* [Entries]
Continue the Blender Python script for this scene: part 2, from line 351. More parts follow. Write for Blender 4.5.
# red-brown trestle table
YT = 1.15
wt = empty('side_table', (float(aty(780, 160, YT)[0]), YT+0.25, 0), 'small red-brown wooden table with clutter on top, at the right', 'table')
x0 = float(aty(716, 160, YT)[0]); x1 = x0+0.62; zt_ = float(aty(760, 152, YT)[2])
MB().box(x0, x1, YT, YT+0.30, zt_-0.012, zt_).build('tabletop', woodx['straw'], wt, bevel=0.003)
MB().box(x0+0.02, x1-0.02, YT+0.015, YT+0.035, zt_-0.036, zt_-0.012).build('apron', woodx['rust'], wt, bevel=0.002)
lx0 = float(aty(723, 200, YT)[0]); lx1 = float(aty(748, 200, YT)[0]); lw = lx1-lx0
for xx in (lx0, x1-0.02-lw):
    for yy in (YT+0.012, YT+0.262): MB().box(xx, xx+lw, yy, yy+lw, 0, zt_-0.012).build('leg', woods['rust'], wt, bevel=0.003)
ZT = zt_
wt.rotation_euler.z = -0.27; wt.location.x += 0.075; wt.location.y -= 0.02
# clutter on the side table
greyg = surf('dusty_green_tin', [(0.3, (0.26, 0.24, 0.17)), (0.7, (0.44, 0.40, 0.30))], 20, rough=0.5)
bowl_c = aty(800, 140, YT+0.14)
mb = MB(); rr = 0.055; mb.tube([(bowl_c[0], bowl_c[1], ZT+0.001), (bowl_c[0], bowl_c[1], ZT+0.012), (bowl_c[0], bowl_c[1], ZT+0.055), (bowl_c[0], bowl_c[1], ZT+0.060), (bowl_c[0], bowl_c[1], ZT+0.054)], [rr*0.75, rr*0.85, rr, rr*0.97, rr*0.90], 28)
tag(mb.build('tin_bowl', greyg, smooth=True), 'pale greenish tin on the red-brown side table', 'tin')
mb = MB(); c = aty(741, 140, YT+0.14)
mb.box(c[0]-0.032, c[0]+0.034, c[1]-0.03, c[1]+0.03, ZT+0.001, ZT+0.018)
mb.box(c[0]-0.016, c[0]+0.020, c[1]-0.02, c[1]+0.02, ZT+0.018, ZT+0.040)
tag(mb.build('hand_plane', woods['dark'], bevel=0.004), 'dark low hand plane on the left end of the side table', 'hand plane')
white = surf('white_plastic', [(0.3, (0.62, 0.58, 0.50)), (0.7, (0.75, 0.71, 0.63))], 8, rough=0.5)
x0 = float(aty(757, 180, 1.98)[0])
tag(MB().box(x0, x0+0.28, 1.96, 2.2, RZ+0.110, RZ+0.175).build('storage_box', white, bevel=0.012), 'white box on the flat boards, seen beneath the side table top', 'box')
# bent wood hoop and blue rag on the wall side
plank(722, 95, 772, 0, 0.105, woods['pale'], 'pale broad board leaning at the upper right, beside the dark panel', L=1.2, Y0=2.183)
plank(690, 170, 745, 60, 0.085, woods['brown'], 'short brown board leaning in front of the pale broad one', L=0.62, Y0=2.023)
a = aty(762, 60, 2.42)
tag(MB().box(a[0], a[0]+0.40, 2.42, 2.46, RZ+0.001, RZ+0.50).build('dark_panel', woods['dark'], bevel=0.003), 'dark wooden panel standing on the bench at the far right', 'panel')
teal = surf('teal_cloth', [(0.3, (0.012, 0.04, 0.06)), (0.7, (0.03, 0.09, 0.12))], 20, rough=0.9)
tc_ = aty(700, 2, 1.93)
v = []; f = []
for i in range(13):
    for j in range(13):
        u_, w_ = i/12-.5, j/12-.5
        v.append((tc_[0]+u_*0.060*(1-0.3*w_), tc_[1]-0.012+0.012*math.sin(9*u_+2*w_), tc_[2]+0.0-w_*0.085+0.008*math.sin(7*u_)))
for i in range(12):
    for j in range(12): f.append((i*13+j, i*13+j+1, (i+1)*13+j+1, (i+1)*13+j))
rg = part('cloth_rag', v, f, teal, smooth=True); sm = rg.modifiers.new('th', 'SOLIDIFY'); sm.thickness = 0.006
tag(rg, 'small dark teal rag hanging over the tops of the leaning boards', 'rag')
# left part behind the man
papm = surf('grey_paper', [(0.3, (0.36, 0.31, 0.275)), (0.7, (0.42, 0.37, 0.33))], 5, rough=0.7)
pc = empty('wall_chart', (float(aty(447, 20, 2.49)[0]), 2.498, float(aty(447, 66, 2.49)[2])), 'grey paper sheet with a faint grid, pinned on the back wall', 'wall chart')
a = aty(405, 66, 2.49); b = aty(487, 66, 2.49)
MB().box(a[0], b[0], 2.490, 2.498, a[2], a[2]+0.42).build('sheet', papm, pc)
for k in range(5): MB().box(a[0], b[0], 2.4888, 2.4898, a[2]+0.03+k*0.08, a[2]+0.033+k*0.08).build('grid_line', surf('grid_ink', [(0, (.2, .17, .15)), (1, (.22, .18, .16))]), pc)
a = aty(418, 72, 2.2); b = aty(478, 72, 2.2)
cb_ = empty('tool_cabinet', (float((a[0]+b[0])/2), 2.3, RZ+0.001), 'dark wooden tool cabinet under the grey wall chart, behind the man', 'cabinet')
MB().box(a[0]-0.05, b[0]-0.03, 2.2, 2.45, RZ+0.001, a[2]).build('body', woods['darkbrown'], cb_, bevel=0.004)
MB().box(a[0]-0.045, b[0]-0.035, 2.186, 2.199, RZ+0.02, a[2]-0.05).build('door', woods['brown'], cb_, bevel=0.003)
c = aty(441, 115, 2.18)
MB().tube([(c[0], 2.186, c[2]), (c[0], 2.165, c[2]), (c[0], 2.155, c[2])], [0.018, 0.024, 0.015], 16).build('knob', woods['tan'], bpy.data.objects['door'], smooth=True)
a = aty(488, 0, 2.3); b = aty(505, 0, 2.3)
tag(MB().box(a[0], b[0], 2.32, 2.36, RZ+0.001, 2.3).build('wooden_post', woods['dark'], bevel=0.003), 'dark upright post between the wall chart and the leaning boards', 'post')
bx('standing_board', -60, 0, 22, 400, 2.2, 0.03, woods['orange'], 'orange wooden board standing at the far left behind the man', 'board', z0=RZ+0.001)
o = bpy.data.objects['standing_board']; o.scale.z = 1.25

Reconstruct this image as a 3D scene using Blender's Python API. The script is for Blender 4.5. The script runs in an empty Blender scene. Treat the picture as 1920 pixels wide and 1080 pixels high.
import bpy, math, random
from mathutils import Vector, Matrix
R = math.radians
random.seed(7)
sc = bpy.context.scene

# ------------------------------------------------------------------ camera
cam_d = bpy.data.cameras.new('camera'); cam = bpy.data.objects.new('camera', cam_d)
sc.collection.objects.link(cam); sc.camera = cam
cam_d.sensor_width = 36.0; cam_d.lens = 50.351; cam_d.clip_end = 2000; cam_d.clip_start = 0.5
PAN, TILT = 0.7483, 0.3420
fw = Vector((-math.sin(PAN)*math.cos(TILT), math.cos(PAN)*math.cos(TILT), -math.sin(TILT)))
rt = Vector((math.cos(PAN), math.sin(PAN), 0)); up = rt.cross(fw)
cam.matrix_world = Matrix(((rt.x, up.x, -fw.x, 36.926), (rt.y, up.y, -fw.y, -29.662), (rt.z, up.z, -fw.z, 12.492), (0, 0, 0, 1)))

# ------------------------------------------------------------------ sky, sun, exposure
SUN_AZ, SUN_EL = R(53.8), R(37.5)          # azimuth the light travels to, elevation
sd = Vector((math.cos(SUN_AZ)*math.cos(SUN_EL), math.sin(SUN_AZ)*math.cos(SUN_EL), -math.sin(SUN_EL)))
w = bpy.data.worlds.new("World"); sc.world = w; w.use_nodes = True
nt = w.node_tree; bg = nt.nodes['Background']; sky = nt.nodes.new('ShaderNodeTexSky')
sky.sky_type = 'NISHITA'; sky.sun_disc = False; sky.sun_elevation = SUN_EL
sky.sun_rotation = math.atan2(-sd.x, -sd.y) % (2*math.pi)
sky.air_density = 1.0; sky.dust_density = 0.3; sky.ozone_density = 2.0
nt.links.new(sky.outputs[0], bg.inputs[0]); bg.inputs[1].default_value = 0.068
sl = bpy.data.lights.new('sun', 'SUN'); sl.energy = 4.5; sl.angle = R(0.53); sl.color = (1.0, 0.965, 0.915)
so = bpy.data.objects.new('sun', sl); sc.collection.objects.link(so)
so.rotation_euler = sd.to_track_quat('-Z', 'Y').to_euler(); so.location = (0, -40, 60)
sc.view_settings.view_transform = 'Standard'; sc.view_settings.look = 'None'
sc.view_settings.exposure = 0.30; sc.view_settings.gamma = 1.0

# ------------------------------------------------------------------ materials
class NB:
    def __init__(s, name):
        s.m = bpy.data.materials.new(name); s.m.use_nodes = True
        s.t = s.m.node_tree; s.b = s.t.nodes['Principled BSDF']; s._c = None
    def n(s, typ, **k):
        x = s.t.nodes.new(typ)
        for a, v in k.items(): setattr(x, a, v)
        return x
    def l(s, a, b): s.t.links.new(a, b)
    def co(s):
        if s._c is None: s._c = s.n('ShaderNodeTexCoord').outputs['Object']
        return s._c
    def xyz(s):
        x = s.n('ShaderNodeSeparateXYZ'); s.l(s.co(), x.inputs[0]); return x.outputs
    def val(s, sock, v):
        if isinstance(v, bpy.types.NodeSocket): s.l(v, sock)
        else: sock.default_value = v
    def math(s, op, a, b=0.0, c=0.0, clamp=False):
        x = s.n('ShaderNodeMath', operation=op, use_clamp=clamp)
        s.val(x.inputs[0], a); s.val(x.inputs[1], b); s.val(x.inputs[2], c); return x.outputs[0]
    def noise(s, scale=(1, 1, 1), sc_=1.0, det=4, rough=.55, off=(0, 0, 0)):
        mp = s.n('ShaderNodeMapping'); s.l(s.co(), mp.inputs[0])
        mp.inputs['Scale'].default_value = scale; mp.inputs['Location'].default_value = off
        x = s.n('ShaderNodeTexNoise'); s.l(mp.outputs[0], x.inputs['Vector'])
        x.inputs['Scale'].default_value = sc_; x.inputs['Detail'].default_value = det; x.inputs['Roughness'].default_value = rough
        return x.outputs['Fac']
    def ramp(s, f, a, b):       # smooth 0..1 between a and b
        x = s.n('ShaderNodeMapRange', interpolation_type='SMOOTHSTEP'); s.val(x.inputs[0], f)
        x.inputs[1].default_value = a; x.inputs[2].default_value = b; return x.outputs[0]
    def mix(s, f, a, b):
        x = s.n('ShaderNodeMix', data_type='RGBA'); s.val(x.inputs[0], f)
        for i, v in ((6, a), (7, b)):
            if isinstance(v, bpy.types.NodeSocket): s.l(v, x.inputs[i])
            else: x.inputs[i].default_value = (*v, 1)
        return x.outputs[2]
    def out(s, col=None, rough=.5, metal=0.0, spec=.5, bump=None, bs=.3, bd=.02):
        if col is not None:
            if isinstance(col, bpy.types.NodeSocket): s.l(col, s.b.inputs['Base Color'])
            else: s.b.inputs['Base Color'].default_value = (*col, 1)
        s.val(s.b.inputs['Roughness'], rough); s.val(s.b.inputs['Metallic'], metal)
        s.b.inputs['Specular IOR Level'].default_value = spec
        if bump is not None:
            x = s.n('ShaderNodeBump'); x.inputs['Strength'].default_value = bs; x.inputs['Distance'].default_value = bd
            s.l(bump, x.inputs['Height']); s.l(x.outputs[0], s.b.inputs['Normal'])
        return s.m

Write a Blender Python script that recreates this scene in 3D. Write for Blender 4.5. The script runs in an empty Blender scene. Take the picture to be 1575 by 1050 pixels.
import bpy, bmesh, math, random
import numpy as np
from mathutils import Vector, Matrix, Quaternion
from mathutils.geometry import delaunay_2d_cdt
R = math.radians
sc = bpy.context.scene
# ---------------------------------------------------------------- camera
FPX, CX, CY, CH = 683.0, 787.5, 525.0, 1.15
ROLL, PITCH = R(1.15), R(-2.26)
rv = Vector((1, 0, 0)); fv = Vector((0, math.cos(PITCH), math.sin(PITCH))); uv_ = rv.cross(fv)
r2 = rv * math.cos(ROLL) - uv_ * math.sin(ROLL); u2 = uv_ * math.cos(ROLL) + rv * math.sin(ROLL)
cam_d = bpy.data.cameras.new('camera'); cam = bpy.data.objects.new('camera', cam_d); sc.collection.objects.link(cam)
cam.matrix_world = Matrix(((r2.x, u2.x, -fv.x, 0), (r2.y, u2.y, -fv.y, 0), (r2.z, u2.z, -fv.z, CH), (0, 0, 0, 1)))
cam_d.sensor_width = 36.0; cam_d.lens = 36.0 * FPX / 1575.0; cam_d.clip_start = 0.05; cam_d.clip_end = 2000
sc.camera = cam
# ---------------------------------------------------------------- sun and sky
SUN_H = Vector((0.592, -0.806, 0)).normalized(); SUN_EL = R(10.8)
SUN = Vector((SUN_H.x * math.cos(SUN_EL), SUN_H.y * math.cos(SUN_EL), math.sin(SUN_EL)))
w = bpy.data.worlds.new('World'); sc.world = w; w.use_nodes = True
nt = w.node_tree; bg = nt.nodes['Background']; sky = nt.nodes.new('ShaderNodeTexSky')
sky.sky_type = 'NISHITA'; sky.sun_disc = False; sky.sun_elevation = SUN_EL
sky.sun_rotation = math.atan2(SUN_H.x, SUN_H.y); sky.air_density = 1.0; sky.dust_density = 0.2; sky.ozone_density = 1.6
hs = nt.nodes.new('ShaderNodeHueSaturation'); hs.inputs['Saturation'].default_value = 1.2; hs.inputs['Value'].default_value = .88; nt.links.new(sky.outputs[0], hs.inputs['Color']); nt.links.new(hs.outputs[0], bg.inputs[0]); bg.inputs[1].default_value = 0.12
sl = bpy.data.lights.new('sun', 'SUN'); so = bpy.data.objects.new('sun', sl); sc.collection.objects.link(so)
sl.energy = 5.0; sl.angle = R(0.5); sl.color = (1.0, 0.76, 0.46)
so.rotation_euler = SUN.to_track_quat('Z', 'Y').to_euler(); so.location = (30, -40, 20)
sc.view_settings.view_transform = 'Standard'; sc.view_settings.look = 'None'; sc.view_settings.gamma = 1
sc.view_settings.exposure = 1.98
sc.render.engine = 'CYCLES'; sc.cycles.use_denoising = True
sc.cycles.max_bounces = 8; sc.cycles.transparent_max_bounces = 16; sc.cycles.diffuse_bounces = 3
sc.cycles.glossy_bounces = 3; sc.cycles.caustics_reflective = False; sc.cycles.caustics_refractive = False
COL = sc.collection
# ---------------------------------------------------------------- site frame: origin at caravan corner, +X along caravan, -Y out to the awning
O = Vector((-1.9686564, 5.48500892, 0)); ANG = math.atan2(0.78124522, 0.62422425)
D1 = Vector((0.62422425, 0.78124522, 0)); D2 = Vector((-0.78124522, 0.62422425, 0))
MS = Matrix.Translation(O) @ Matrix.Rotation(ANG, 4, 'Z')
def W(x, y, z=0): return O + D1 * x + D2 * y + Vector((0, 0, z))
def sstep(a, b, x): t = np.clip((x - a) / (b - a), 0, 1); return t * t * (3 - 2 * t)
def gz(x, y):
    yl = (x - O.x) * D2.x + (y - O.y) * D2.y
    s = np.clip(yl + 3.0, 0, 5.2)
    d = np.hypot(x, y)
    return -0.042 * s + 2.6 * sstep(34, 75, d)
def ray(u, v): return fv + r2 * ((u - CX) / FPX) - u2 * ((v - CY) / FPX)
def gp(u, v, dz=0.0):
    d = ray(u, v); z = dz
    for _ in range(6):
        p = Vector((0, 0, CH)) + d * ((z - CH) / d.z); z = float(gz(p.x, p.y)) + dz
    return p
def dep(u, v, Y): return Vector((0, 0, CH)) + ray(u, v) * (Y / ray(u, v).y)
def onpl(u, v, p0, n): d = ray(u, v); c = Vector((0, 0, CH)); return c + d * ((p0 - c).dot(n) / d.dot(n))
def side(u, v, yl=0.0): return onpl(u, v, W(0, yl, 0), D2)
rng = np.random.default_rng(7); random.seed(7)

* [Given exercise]
Extract the lines from the line with "Reconstruct this image" through the line with "12.492), (0, 0, 0, 1)))". Keep both of those lines, copy everything exactly, and add nothing.

* [Solution for this task]
Reconstruct this image as a 3D scene using Blender's Python API. The script is for Blender 4.5. The script runs in an empty Blender scene. Treat the picture as 1920 pixels wide and 1080 pixels high.
import bpy, math, random
from mathutils import Vector, Matrix
R = math.radians
random.seed(7)
sc = bpy.context.scene

# ------------------------------------------------------------------ camera
cam_d = bpy.data.cameras.new('camera'); cam = bpy.data.objects.new('camera', cam_d)
sc.collection.objects.link(cam); sc.camera = cam
cam_d.sensor_width = 36.0; cam_d.lens = 50.351; cam_d.clip_end = 2000; cam_d.clip_start = 0.5
PAN, TILT = 0.7483, 0.3420
fw = Vector((-math.sin(PAN)*math.cos(TILT), math.cos(PAN)*math.cos(TILT), -math.sin(TILT)))
rt = Vector((math.cos(PAN), math.sin(PAN), 0)); up = rt.cross(fw)
cam.matrix_world = Matrix(((rt.x, up.x, -fw.x, 36.926), (rt.y, up.y, -fw.y, -29.662), (rt.z, up.z, -fw.z, 12.492), (0, 0, 0, 1)))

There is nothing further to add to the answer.